Quote the listing below in full and exactly as written, but omit every picture.

++++++++

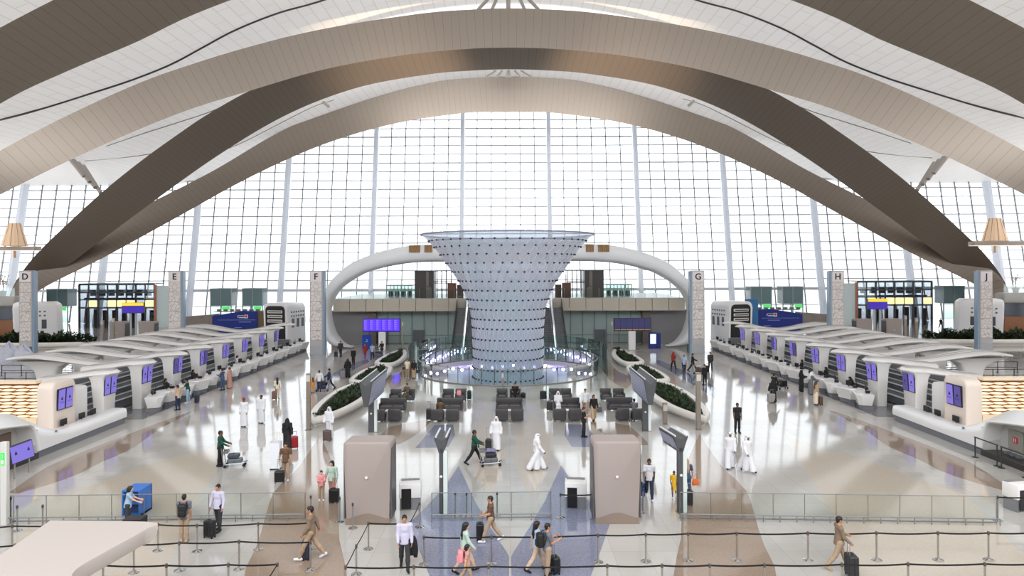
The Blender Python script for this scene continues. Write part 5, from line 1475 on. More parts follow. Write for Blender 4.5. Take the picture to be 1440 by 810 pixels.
# pose: legs L,R (hip fwd, knee), arms L,R (fwd, abduct, elbow), lean, drop(seat)
POSES = {
 'stand':   dict(L=(.04,.05), R=(-.05,.06), aL=(.02,.13,.2), aR=(.0,.13,.22)),
 'walk':    dict(L=(.42,.10), R=(-.36,.30), aL=(-.32,.12,.25), aR=(.34,.12,.35)),
 'walk2':   dict(L=(-.30,.45), R=(.34,.08), aL=(.28,.12,.3), aR=(-.28,.14,.2)),
 'pull':    dict(L=(.44,.08), R=(-.38,.28), aL=(.15,.12,.5), aR=(-.45,.22,.1)),
 'pullfr':  dict(L=(.40,.10), R=(-.36,.32), aL=(.22,.14,1.15), aR=(.30,.10,.55)),
 'hold':    dict(L=(.10,.05), R=(-.16,.10), aL=(.08,.28,.3), aR=(.05,.32,.25)),
 'push':    dict(L=(.50,.10), R=(-.44,.22), aL=(.60,.08,.55), aR=(.60,.08,.55)),
 'pushst':  dict(L=(.05,.05), R=(-.06,.06), aL=(.55,.08,.6), aR=(.50,.08,.6)),
 'phone':   dict(L=(.05,.04), R=(-.04,.06), aL=(.28,.08,1.7), aR=(.05,.13,.2)),
 'both':    dict(L=(.06,.05), R=(-.05,.06), aL=(.35,.04,1.55), aR=(.35,.04,1.55)),
 'carry':   dict(L=(.34,.08), R=(-.24,.30), aL=(.08,.14,.3), aR=(.22,.10,.6)),
 'reach':   dict(L=(.05,.05), R=(-.05,.06), aL=(.75,.10,.5), aR=(.85,.12,.35), lean=.12),
 'lean':    dict(L=(-.02,.04), R=(.05,.05), aL=(.9,.1,.4), aR=(.8,.1,.5), lean=.42),
 'sit':     dict(L=(1.45,1.45), R=(1.5,1.5), aL=(.55,.12,.9), aR=(.55,.12,.95)),
}
def joints(pose):
    p = POSES[pose]; J = {}
    J['pel'] = V3(0, 0, .95)
    for s, sx in (('L', -1), ('R', 1)):
        a, kn = p[s]; h = V3(sx*.095, 0, .93)
        k_ = h+.43*V3(sx*.01, math.sin(a), -math.cos(a)); q = a-kn
        an = k_+.42*V3(0, math.sin(q), -math.cos(q))
        tilt = q*.75 if q < 0 else min(q*.4, .2)
        f = V3(sx*.12, math.cos(tilt), math.sin(tilt)); f /= np.linalg.norm(f)
        J['h'+s], J['k'+s], J['a'+s] = h, k_, an; J['heel'+s] = an+V3(0, 0, -.045)-f*.05; J['toe'+s] = an+V3(0, 0, -.055)+f*.16
    low = min(min(J[x][2] for x in ('heelL','heelR','toeL','toeR')), 9)
    dz = .035-low
    for k_ in list(J): J[k_] = J[k_]+V3(0, 0, dz)
    P0 = J['pel']; lean = p.get('lean', .0)
    up = {'wa': V3(0, 0, 1.10), 'ch': V3(0, .0, 1.32), 'nk': V3(0, -.005, 1.49), 'hd': V3(0, .015, 1.63)}
    for k_ in up: J[k_] = up[k_]+V3(0, 0, dz)
    for s, sx in (('L', -1), ('R', 1)):
        fw, ab, el = p['a'+s]; sh = V3(sx*.185, -.005, 1.425+dz)
        ud = V3(sx*math.sin(ab), math.sin(fw)*math.cos(ab), -math.cos(fw)*math.cos(ab))
        fe = fw+el; ab2 = ab*.3-.1*min(el, 1)
        fd = V3(sx*math.sin(ab2), math.sin(fe)*math.cos(ab2), -math.cos(fe)*math.cos(ab2))
        J['s'+s] = sh; J['e'+s] = sh+.29*ud; J['w'+s] = J['e'+s]+.25*fd; J['hand'+s] = J['w'+s]+.09*fd; J['fd'+s] = fd
    if lean:
        for k_ in ('wa','ch','nk','hd','sL','sR','eL','eR','wL','wR','handL','handR'):
            J[k_] = rotx(J[k_], P0, lean)
    J['lean'] = lean
    return J
FWD = V3(0, 1, 0)
def body_prims(J, slim=1.0):
    c = lambda a, b, ra, rb, sq=None: (a, b, ra, rb, sq)
    ch, wa, pel, nk = J['ch'], J['wa'], J['pel'], J['nk']
    pr = [c(pel+V3(-.05,0,.0), pel+V3(.05,0,.0), .125*slim, .125*slim, (FWD, .85)), c(wa, pel, .125*slim, .135*slim, (FWD, .78)), c(ch, wa, .150*slim, .122*slim, (FWD, .72)),
          c(J['sL']*.7+J['sR']*.3, J['sR']*.7+J['sL']*.3, .085, .085), c(J['sL'], J['sR'], .062, .062), c(ch, nk, .11, .055), c(nk, J['hd'], .054, .056)]
    for s in 'LR':
        pr += [c(J['s'+s], J['e'+s], .054*slim, .042), c(J['e'+s], J['w'+s], .041, .028), c(J['h'+s], J['k'+s], .088*slim, .058), c(J['k'+s], J['k'+s]*.6+J['a'+s]*.4, .056, .058), c(J['k'+s]*.6+J['a'+s]*.4, J['a'+s], .058, .038), c(J['a'+s], J['heel'+s], .038, .036), c(J['heel'+s], J['toe'+s], .040, .030)]
    return pr
def head_prims(J, tilt=0):
    h = J['hd']; c = lambda a, b, ra, rb, sq=None: (np.array(a), np.array(b), ra, rb, sq)
    sx = (V3(1,0,0), .82)
    pr = [c(h+V3(0,-.012,.035), h+V3(0,.008,.03), .094, .088, sx), c(h+V3(0,.035,-.045), h+V3(0,.055,-.065), .06, .038, sx), c(h+V3(0,.0,-.03), h+V3(0,.03,-.01), .07, .07, sx),
          c(h+V3(0,.098,.02), h+V3(0,.112,-.018), .010, .016), c(h+V3(-.02,.088,-.052), h+V3(.02,.088,-.052), .011, .011), c(h+V3(-.04,.082,.040), h+V3(.04,.082,.040), .013, .013)]
    for s in (-1, 1): pr.append(c(h+V3(s*.077,.0,.02), h+V3(s*.080,-.008,-.018), .016, .012))
    pr.append(c(J['nk'], h+V3(0,-.01,-.06), .054, .056))
    return pr
def hand_prims(J, s):
    d = J['fd'+s]; w = J['w'+s]; sx = -1 if s == 'L' else 1
    n = V3(-sx, 0, 0); n = n-d*(n@d); n /= np.linalg.norm(n); u = np.cross(d, n); u = u if u[1] > -1e-6 else -u
    c = lambda a, b, ra, rb, sq=None: (a, b, ra, rb, sq)
    pr = [c(w-d*.03, w+d*.01, .030, .028), c(w+d*.025+u*.012, w+d*.075+u*.014, .026, .024, (n, .6)), c(w+d*.025-u*.014, w+d*.075-u*.018, .026, .022, (n, .6))]
    for i, (o, L) in enumerate(((.033,.070),(.011,.080),(-.011,.074),(-.032,.056))):
        b0 = w+d*.085+u*o; m1 = b0+(d*.92+n*.35)*L*.5; e = m1+(d*.6+n*.8)*L*.45
        pr += [c(b0-d*.01, m1, .0095, .009), c(m1, e, .009, .008)]
    t0 = w+d*.03+u*.028; t1 = t0+(u*.75+d*.6+n*.2)*.035; pr += [c(t0, t1, .013, .011), c(t1, t1+(d*.8+u*.25+n*.4)*.032, .011, .009)]
    return pr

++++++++

* _REPLY TO THE EXERCISE_
The Blender Python script for this scene continues. Write part 5, from line 1475 on. More parts follow. Write for Blender 4.5. Take the picture to be 1440 by 810 pixels.
# pose: legs L,R (hip fwd, knee), arms L,R (fwd, abduct, elbow), lean, drop(seat)
POSES = {
 'stand':   dict(L=(.04,.05), R=(-.05,.06), aL=(.02,.13,.2), aR=(.0,.13,.22)),
 'walk':    dict(L=(.42,.10), R=(-.36,.30), aL=(-.32,.12,.25), aR=(.34,.12,.35)),
 'walk2':   dict(L=(-.30,.45), R=(.34,.08), aL=(.28,.12,.3), aR=(-.28,.14,.2)),
 'pull':    dict(L=(.44,.08), R=(-.38,.28), aL=(.15,.12,.5), aR=(-.45,.22,.1)),
 'pullfr':  dict(L=(.40,.10), R=(-.36,.32), aL=(.22,.14,1.15), aR=(.30,.10,.55)),
 'hold':    dict(L=(.10,.05), R=(-.16,.10), aL=(.08,.28,.3), aR=(.05,.32,.25)),
 'push':    dict(L=(.50,.10), R=(-.44,.22), aL=(.60,.08,.55), aR=(.60,.08,.55)),
 'pushst':  dict(L=(.05,.05), R=(-.06,.06), aL=(.55,.08,.6), aR=(.50,.08,.6)),
 'phone':   dict(L=(.05,.04), R=(-.04,.06), aL=(.28,.08,1.7), aR=(.05,.13,.2)),
 'both':    dict(L=(.06,.05), R=(-.05,.06), aL=(.35,.04,1.55), aR=(.35,.04,1.55)),
 'carry':   dict(L=(.34,.08), R=(-.24,.30), aL=(.08,.14,.3), aR=(.22,.10,.6)),
 'reach':   dict(L=(.05,.05), R=(-.05,.06), aL=(.75,.10,.5), aR=(.85,.12,.35), lean=.12),
 'lean':    dict(L=(-.02,.04), R=(.05,.05), aL=(.9,.1,.4), aR=(.8,.1,.5), lean=.42),
 'sit':     dict(L=(1.45,1.45), R=(1.5,1.5), aL=(.55,.12,.9), aR=(.55,.12,.95)),
}
def joints(pose):
    p = POSES[pose]; J = {}
    J['pel'] = V3(0, 0, .95)
    for s, sx in (('L', -1), ('R', 1)):
        a, kn = p[s]; h = V3(sx*.095, 0, .93)
        k_ = h+.43*V3(sx*.01, math.sin(a), -math.cos(a)); q = a-kn
        an = k_+.42*V3(0, math.sin(q), -math.cos(q))
        tilt = q*.75 if q < 0 else min(q*.4, .2)
        f = V3(sx*.12, math.cos(tilt), math.sin(tilt)); f /= np.linalg.norm(f)
        J['h'+s], J['k'+s], J['a'+s] = h, k_, an; J['heel'+s] = an+V3(0, 0, -.045)-f*.05; J['toe'+s] = an+V3(0, 0, -.055)+f*.16
    low = min(min(J[x][2] for x in ('heelL','heelR','toeL','toeR')), 9)
    dz = .035-low
    for k_ in list(J): J[k_] = J[k_]+V3(0, 0, dz)
    P0 = J['pel']; lean = p.get('lean', .0)
    up = {'wa': V3(0, 0, 1.10), 'ch': V3(0, .0, 1.32), 'nk': V3(0, -.005, 1.49), 'hd': V3(0, .015, 1.63)}
    for k_ in up: J[k_] = up[k_]+V3(0, 0, dz)
    for s, sx in (('L', -1), ('R', 1)):
        fw, ab, el = p['a'+s]; sh = V3(sx*.185, -.005, 1.425+dz)
        ud = V3(sx*math.sin(ab), math.sin(fw)*math.cos(ab), -math.cos(fw)*math.cos(ab))
        fe = fw+el; ab2 = ab*.3-.1*min(el, 1)
        fd = V3(sx*math.sin(ab2), math.sin(fe)*math.cos(ab2), -math.cos(fe)*math.cos(ab2))
        J['s'+s] = sh; J['e'+s] = sh+.29*ud; J['w'+s] = J['e'+s]+.25*fd; J['hand'+s] = J['w'+s]+.09*fd; J['fd'+s] = fd
    if lean:
        for k_ in ('wa','ch','nk','hd','sL','sR','eL','eR','wL','wR','handL','handR'):
            J[k_] = rotx(J[k_], P0, lean)
    J['lean'] = lean
    return J
FWD = V3(0, 1, 0)
def body_prims(J, slim=1.0):
    c = lambda a, b, ra, rb, sq=None: (a, b, ra, rb, sq)
    ch, wa, pel, nk = J['ch'], J['wa'], J['pel'], J['nk']
    pr = [c(pel+V3(-.05,0,.0), pel+V3(.05,0,.0), .125*slim, .125*slim, (FWD, .85)), c(wa, pel, .125*slim, .135*slim, (FWD, .78)), c(ch, wa, .150*slim, .122*slim, (FWD, .72)),
          c(J['sL']*.7+J['sR']*.3, J['sR']*.7+J['sL']*.3, .085, .085), c(J['sL'], J['sR'], .062, .062), c(ch, nk, .11, .055), c(nk, J['hd'], .054, .056)]
    for s in 'LR':
        pr += [c(J['s'+s], J['e'+s], .054*slim, .042), c(J['e'+s], J['w'+s], .041, .028), c(J['h'+s], J['k'+s], .088*slim, .058), c(J['k'+s], J['k'+s]*.6+J['a'+s]*.4, .056, .058), c(J['k'+s]*.6+J['a'+s]*.4, J['a'+s], .058, .038), c(J['a'+s], J['heel'+s], .038, .036), c(J['heel'+s], J['toe'+s], .040, .030)]
    return pr
def head_prims(J, tilt=0):
    h = J['hd']; c = lambda a, b, ra, rb, sq=None: (np.array(a), np.array(b), ra, rb, sq)
    sx = (V3(1,0,0), .82)
    pr = [c(h+V3(0,-.012,.035), h+V3(0,.008,.03), .094, .088, sx), c(h+V3(0,.035,-.045), h+V3(0,.055,-.065), .06, .038, sx), c(h+V3(0,.0,-.03), h+V3(0,.03,-.01), .07, .07, sx),
          c(h+V3(0,.098,.02), h+V3(0,.112,-.018), .010, .016), c(h+V3(-.02,.088,-.052), h+V3(.02,.088,-.052), .011, .011), c(h+V3(-.04,.082,.040), h+V3(.04,.082,.040), .013, .013)]
    for s in (-1, 1): pr.append(c(h+V3(s*.077,.0,.02), h+V3(s*.080,-.008,-.018), .016, .012))
    pr.append(c(J['nk'], h+V3(0,-.01,-.06), .054, .056))
    return pr
def hand_prims(J, s):
    d = J['fd'+s]; w = J['w'+s]; sx = -1 if s == 'L' else 1
    n = V3(-sx, 0, 0); n = n-d*(n@d); n /= np.linalg.norm(n); u = np.cross(d, n); u = u if u[1] > -1e-6 else -u
    c = lambda a, b, ra, rb, sq=None: (a, b, ra, rb, sq)
    pr = [c(w-d*.03, w+d*.01, .030, .028), c(w+d*.025+u*.012, w+d*.075+u*.014, .026, .024, (n, .6)), c(w+d*.025-u*.014, w+d*.075-u*.018, .026, .022, (n, .6))]
    for i, (o, L) in enumerate(((.033,.070),(.011,.080),(-.011,.074),(-.032,.056))):
        b0 = w+d*.085+u*o; m1 = b0+(d*.92+n*.35)*L*.5; e = m1+(d*.6+n*.8)*L*.45
        pr += [c(b0-d*.01, m1, .0095, .009), c(m1, e, .009, .008)]
    t0 = w+d*.03+u*.028; t1 = t0+(u*.75+d*.6+n*.2)*.035; pr += [c(t0, t1, .013, .011), c(t1, t1+(d*.8+u*.25+n*.4)*.032, .011, .009)]
    return pr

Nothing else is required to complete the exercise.